If you're buying a white mould cheese from a supermarket, depending on its packaging you may not be able to determine how it looks or smells. In a deli or specialty cheese shop, where you have the opportunity to view and taste the product, you can use the following guidelines to help you make your selection:

  • A white mould cheese should have a velvety white rind and a creamy, glossy, golden interior with no dry edges or overpowering smell of ammonia.
  • The surface mould should not show any signs of breaking down.
  • The centre of the cheese should ooze or bulge when cut.
  • It should have earthy, mushroomy aromas and a full, creamy flavour.
  • Avoid a camembert or brie that has a chalky centre, as this indicates an unripe cheese

In the case of a pre-packaged supermarket cheese:

  • Choose a cheese as close as possible to its best-before date to ensure a fuller flavour.
  • If the cheese is completely obscured by its packaging, give it a gentle squeeze. Buy a product with some elasticity and avoid anything that is rock-hard.


Serve white mould cheeses at room temperature with a dry, sparkling white or a fortified wine such as Muscat, Tokay or port.



Cheddar takes its name from the village of Cheddar in Somerset, England, which devised the process of "cheddaring", whereby blocks of curds are stacked like bricks, releasing moisture. As cheddar ages, it changes from having a smooth texture to being dry and crumbly with a sharp flavour. The descriptions on the packaging indicate how old the cheese is and, therefore, how developed the flavour will be. Quality depends on the types of cheeses used and how well they are combined.

Aged or mature cheddar crumbles and has a long, sharp flavour; semi-matured or tasty is slightly moister with a developed flavour. Mild cheddar slices well for use in sandwiches without overpowering the other fillings. Club cheddar is made from selected cheddar cheeses shredded and compacted together to make a block.


Selecting quality cheddar isn't as complicated as selecting  white mould cheese. It can come down to personal preference regarding flavour profile.

  • Look for descriptors such as "mild", "tasty", "extra tasty" or "vintage" to gauge strength of flavour.
  • Look for cheddar that is free from dryness or cracks in its surface.
  • The cheddar should have a lingering taste.


Serve cheddar at room temperature with a Cabernet Sauvignon, Shiraz, or a dry Chardonnay.

Blue cheese


Blue vein cheese is well-known for its distinct taste and smelly scent. The blue veins are created by inoculating the cheese with a mould – usually Penicillium roqueforti – which ripens from the inside out, unlike white mould cheese. The cheese is pierced with metal spikes during maturation to allow in oxygen, promoting growth of the blue veins. Blue cheese comes in different styles, from soft and mildly creamy to firm, crumbly and strong flavoured.


As with white mould cheese, packaging can obscure the look and smell of a blue cheese.
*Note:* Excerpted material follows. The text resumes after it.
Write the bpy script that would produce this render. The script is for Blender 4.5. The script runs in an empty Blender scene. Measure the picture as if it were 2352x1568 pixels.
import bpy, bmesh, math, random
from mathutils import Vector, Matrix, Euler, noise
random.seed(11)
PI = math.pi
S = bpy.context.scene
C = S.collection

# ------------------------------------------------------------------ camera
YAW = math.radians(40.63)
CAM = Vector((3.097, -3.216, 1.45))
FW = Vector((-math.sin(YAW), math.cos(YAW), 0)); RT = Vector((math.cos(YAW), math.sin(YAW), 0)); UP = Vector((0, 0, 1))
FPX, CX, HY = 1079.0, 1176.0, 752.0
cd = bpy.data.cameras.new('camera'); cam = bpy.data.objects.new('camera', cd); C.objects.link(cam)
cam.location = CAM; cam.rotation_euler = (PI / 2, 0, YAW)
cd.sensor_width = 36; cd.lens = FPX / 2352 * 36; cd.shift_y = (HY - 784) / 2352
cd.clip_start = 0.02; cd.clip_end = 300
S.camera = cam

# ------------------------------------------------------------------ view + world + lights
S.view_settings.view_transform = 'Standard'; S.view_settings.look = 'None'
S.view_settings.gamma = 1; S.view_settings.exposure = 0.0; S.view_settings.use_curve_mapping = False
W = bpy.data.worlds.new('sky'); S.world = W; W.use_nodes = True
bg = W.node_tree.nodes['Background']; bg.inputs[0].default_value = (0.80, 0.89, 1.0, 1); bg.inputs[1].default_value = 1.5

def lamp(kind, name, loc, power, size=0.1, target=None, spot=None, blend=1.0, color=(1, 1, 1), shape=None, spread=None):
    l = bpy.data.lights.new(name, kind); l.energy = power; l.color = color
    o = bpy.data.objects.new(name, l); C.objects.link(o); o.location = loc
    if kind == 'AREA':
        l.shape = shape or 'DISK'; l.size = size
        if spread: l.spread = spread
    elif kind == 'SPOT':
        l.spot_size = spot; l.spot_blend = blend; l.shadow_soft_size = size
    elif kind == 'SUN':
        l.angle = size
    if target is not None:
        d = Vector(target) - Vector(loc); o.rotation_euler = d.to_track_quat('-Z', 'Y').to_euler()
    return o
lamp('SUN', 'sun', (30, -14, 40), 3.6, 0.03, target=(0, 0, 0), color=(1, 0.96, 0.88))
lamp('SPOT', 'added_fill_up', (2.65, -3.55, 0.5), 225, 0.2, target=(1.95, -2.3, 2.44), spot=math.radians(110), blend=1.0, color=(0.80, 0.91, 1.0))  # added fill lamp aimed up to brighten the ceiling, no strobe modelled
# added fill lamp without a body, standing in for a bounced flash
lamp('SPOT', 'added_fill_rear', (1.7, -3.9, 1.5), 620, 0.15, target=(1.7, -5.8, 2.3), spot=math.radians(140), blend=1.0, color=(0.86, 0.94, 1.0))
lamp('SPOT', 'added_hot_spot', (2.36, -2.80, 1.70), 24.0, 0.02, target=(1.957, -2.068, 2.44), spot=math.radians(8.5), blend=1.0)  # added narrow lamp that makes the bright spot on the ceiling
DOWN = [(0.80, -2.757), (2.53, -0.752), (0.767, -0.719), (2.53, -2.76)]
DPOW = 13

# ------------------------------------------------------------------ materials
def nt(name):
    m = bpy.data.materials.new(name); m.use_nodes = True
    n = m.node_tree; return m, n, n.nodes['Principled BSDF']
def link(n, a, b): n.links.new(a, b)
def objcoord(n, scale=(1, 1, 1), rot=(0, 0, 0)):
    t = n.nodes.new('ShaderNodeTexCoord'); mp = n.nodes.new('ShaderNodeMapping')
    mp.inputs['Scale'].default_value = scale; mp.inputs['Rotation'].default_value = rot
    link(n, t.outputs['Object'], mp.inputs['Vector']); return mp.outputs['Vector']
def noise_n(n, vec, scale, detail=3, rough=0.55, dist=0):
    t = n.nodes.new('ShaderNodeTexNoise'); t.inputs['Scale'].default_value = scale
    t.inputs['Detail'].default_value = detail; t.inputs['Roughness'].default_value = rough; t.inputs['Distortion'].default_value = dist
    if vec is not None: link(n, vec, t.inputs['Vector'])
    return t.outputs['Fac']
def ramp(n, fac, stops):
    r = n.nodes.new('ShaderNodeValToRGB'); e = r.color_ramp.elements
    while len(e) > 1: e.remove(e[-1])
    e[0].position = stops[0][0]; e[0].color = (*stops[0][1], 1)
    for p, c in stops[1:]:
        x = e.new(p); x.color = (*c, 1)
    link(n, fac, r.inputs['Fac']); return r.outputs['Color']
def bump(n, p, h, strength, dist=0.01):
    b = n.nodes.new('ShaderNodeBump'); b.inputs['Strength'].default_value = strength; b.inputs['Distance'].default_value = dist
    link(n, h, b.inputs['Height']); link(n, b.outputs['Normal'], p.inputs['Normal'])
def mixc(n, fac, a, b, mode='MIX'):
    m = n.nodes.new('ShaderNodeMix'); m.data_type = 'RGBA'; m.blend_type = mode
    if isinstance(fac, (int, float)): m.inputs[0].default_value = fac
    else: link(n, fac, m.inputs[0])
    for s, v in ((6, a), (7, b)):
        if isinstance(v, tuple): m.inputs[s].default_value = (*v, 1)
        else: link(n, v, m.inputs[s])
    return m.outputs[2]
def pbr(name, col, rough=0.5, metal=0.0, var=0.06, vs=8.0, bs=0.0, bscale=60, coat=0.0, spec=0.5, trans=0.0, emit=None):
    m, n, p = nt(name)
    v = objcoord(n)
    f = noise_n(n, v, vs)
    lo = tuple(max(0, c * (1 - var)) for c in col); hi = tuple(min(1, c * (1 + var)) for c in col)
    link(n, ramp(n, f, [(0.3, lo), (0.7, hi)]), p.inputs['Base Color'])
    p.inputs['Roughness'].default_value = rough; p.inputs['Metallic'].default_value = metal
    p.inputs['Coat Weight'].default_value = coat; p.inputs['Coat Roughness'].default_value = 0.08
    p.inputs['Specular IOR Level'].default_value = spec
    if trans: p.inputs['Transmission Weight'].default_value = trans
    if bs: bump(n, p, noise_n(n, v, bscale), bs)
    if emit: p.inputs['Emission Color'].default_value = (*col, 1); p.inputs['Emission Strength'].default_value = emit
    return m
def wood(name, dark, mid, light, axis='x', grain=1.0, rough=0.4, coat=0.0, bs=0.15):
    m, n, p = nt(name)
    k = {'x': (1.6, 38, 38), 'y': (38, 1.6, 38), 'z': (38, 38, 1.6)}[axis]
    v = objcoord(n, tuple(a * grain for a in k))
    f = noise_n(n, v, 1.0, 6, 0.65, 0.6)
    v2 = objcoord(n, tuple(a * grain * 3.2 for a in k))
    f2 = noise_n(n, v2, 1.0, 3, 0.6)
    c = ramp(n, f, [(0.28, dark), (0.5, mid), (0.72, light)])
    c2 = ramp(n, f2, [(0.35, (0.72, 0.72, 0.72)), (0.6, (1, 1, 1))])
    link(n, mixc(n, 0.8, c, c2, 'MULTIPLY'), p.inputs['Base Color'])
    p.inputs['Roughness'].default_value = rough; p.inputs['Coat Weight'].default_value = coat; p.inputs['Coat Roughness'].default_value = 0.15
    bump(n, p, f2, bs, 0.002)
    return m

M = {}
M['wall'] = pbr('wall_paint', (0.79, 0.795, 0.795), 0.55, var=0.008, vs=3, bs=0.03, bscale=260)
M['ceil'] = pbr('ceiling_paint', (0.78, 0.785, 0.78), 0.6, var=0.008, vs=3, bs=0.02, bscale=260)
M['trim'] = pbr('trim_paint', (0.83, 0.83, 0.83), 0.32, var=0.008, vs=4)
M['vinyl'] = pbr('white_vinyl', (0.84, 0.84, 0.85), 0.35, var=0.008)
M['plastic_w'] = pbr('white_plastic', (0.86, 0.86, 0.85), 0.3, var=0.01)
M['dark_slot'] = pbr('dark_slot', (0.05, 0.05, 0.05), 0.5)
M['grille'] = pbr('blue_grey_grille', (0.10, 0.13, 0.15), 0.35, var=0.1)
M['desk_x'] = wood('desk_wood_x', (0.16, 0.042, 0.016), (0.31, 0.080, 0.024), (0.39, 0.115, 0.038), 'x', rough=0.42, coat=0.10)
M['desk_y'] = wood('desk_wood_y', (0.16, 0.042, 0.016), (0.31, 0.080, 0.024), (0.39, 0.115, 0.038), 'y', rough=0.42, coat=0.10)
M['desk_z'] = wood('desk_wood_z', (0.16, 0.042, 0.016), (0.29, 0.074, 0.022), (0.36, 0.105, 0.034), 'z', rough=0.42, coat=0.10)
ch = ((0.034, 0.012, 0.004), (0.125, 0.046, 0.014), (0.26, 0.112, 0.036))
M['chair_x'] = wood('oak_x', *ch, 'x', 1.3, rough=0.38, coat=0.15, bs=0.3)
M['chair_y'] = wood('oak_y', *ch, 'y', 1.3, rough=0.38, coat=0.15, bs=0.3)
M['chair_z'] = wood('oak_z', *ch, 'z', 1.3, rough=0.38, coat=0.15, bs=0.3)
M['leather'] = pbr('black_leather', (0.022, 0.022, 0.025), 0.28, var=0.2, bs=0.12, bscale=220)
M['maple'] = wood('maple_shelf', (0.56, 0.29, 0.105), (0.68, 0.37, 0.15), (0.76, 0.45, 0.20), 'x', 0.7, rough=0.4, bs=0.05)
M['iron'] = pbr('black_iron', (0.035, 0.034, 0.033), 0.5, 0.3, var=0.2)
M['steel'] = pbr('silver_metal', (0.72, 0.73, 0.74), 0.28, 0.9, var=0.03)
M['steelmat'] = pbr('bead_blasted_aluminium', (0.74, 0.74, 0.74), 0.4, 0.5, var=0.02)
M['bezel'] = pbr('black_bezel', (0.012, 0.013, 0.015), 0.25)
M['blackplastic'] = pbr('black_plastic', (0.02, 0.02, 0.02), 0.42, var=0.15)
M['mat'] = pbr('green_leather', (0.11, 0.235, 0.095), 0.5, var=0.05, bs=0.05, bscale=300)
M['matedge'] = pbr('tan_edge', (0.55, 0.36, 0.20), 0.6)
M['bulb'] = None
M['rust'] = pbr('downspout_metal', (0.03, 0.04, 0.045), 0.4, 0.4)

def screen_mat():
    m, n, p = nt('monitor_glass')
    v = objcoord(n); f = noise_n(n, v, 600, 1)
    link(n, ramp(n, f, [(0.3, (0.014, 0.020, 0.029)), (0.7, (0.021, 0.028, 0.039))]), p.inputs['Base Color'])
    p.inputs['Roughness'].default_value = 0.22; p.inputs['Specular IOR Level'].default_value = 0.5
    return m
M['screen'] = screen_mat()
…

To ensure it's ripe for serving, make sure it:

  • has an even distribution of veining from centre to rind
  • is not grey or discoloured
  • is neither dry, nor wet and breaking down.


Serve blue cheese at room temperature with an aromatic white wine such as Sauvignon Blanc or Riesling. If you're a beer drinker, blue cheese also goes down well with lager.

Cheese in the raw

Unlike the European Union, the UK and most of the US, Australia had – up until 2012 – banned the home-grown production of unpasteurised or raw milk cheese. Some types of cheeses made from raw milk were, however, allowed to be imported. An uprising among cheese makers, slow food groups and foodies led to Food Standards Australia New Zealand (FSANZ) lifting the ban and allowing the traditional artisan practice of using raw milk to make cheese – but only for a few, select varieties. Australian cheese-makers are now allowed to make raw milk cheeses that are heated to 48°C during the production process and have a moisture content of less than 36%, namely: Emmental, Gruyere, Sbrinz and Roquefort.

Two local cheese producers have been given special exemption from these laws. Hindmarsh Valley Dairy in South Australia may produce raw goat's milk cheese, and Nick Haddow from Tasmania is free to produce any cheese from raw milk.